[geeks] Question: how to profit from a Web-connected server
microcode at zoho.com
microcode at zoho.com
Thu Aug 15 03:16:39 CDT 2013
On Wed, Aug 14, 2013 at 07:27:08PM -0400, Lionel Peterson wrote:
> Hi all,
>
> I'm curious, what could be done with an Internet-connected server to generate
> revenue WITHOUT any significant hands-on involvement?
I think the webhosting idea somebody mentioned earlier sounds good but it
sounds like it would definitely require a lot of hustle in the beginning.
After that it's probably a gravy train. Set it and forget it.
If you don't want to do that and you don't mind the occasional DMCA takedown
warning you could set up shell hosting on a few different OS. People seem
willing to pay for places to run email and irc bots and most shell hosting
providers don't stay in business very long.
> For example, a Bitcoin machine would be one example, are there any others?
Actually that isn't a very good example.
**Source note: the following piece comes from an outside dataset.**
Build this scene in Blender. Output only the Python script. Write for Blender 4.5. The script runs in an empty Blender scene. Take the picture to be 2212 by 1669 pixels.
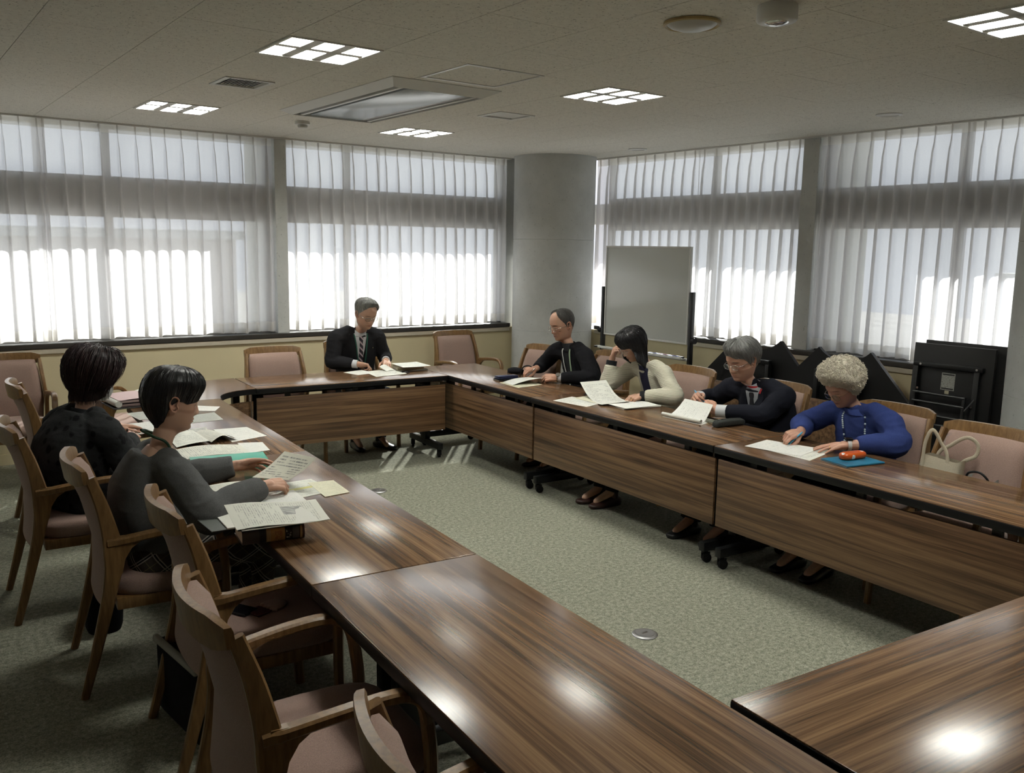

The way things are going you would
lose money mining bitcoins with that server from what I have been reading.
> Assume the hardware is reasonably robust (dual quad-core Xeon w/72 Gigs RAM,
> with a couple TB of RAID 1 storage available).
That's a nice box. I wish I had something like that. Man oh man. Anyway...
I was looking into code hosting possibilities this week. If I had a bunch of
machines and the know-how I would look into what it takes to provide that.
Of course there are sites doing this already but the plans seem to be
either you have to know how many people you're going to collaborate with or
you have to know how many repositories you want them to host. The pricing
quickly gets out of hand if you don't know at the beginning exactly what
you're going to need. I didn't see flexible plans and I didn't see providers
offering other than git (aaargh!) svn and mercurial. Those are popular and
fine but there are enough free solutions for that already and they also
support mailing lists, bug trackers etc.
I think a good code hosting solution for individual developers and small
teams would be a valuable service and you could make ok money. The big money
in code hosting is for corp. use but there are already a few sites in that
space and it looks like an expensive thing to support and obviously would
not be safe to run on one server. It would really be neat to host fossil
repos because it's so easy to do and handles all the stuff you need to write
add-ons for with most (all?) other scms.